PROBLEM DESCRIPTION: All lines in which the word "scene" occurs are to be extracted.

········

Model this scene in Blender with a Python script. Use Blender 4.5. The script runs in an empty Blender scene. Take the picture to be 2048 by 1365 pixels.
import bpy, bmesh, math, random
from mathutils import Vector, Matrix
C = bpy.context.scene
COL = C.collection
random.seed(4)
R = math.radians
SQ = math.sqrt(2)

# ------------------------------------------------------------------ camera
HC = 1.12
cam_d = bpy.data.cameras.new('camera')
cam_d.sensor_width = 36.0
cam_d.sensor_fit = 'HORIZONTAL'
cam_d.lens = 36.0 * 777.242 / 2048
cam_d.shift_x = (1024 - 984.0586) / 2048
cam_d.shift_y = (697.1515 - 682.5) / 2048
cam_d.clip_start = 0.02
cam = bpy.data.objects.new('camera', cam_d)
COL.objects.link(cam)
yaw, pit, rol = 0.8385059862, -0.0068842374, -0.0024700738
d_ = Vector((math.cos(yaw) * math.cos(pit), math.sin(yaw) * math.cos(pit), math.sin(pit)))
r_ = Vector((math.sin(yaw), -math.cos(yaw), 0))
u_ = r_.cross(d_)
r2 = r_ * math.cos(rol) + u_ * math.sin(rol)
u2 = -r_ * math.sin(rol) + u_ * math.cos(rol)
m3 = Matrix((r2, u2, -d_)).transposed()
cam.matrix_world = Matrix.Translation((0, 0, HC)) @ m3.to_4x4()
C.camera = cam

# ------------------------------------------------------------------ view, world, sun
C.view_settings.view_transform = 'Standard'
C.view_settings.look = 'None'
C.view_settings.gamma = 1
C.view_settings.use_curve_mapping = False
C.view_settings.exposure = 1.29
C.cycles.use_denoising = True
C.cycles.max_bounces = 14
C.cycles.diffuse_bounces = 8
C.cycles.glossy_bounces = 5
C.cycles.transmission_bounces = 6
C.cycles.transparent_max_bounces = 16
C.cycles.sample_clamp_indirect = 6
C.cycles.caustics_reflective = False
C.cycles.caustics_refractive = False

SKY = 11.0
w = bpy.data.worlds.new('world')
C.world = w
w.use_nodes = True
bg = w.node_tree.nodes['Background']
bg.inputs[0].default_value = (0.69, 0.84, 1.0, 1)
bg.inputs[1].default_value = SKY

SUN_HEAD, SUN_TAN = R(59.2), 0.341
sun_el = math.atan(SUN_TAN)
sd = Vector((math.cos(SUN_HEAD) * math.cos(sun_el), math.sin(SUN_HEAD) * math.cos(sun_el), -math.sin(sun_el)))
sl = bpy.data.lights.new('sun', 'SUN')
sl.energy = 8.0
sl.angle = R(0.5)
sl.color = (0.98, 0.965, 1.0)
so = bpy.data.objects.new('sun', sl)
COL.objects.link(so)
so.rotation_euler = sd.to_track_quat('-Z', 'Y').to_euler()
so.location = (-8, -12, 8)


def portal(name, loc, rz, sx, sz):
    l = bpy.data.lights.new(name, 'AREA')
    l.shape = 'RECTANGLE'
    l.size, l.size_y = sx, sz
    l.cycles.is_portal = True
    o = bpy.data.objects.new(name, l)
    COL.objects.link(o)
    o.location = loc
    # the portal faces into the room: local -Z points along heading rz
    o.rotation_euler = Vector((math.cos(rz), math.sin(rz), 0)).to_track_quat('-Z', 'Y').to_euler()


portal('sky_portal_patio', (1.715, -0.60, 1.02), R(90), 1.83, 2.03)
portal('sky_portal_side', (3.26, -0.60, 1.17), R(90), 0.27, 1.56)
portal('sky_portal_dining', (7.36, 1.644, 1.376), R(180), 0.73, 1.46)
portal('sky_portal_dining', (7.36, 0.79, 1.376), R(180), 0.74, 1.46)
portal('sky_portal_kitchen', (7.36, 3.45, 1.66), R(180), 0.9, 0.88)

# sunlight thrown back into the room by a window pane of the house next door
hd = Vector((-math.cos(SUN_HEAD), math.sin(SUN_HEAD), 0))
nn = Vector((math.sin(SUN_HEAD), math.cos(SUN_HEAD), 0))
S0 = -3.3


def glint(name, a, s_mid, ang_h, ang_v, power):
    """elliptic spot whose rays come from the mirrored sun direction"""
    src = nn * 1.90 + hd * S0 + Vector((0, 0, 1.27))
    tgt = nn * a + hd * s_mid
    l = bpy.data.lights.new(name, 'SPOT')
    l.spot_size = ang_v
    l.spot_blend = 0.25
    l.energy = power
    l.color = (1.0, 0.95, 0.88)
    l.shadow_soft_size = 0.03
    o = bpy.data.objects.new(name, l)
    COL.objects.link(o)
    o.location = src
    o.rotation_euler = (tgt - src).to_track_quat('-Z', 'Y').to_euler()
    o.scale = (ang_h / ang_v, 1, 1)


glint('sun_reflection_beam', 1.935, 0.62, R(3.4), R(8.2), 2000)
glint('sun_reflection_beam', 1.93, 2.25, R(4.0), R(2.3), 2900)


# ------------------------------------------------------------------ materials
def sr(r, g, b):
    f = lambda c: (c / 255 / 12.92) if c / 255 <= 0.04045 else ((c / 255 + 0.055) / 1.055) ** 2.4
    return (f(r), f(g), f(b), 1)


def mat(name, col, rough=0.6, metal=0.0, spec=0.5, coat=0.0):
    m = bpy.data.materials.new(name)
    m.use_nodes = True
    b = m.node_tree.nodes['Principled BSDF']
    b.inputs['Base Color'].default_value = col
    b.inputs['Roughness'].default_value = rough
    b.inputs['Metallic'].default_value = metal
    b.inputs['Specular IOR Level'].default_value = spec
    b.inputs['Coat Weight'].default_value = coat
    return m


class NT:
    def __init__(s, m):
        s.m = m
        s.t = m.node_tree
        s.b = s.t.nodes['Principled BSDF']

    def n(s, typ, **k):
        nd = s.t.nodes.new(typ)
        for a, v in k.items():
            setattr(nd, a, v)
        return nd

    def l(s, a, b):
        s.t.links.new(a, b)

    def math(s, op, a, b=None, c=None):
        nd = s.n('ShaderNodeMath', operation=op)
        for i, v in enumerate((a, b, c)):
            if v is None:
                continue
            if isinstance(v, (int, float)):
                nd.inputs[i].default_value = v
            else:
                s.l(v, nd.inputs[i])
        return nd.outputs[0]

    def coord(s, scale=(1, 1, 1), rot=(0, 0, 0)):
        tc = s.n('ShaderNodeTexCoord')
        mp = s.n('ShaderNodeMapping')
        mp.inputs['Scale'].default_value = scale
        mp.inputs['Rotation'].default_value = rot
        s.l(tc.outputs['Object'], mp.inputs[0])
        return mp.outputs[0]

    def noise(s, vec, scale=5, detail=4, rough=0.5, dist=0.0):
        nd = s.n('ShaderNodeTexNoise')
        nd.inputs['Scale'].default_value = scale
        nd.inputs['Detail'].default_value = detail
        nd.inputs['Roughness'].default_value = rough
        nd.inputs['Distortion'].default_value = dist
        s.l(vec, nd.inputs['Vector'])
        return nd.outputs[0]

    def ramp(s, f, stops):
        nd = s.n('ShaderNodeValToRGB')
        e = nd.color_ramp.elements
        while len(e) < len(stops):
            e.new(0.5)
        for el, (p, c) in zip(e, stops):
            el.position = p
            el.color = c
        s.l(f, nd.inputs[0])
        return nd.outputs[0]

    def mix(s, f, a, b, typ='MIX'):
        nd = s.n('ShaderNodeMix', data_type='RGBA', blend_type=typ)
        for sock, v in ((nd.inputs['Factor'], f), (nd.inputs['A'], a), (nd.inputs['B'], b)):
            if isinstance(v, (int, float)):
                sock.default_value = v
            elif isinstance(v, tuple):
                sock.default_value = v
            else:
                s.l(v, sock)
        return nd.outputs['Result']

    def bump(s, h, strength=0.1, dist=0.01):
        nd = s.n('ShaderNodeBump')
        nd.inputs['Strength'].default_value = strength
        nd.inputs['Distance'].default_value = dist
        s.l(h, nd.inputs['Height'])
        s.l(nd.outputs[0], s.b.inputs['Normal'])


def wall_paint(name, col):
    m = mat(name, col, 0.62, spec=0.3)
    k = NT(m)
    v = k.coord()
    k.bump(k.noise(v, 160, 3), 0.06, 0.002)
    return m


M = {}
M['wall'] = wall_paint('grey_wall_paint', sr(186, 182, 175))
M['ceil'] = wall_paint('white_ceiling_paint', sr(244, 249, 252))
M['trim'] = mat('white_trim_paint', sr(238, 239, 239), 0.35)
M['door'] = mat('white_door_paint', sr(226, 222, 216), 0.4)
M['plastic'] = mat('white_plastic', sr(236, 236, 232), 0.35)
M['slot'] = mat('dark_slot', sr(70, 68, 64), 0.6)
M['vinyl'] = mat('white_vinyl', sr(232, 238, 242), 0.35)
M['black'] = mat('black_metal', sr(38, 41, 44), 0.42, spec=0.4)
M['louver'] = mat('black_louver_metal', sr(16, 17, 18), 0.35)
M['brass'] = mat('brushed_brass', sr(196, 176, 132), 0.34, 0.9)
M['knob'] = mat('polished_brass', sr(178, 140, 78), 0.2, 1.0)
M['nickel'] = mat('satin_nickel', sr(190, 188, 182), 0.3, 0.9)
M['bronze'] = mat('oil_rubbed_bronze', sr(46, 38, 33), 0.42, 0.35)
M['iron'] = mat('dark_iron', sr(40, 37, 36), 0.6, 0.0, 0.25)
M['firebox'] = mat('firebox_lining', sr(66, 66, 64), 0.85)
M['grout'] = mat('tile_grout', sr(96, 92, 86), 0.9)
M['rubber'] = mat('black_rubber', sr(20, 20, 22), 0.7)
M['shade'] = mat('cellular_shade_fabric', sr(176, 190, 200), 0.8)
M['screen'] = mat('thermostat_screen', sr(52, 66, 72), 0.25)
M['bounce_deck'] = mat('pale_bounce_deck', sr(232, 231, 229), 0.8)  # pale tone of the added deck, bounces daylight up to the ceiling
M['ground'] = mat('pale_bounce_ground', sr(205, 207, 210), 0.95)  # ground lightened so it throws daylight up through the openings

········

RIGHT ANSWER:
Model this scene in Blender with a Python script. Use Blender 4.5. The script runs in an empty Blender scene. Take the picture to be 2048 by 1365 pixels.
C = bpy.context.scene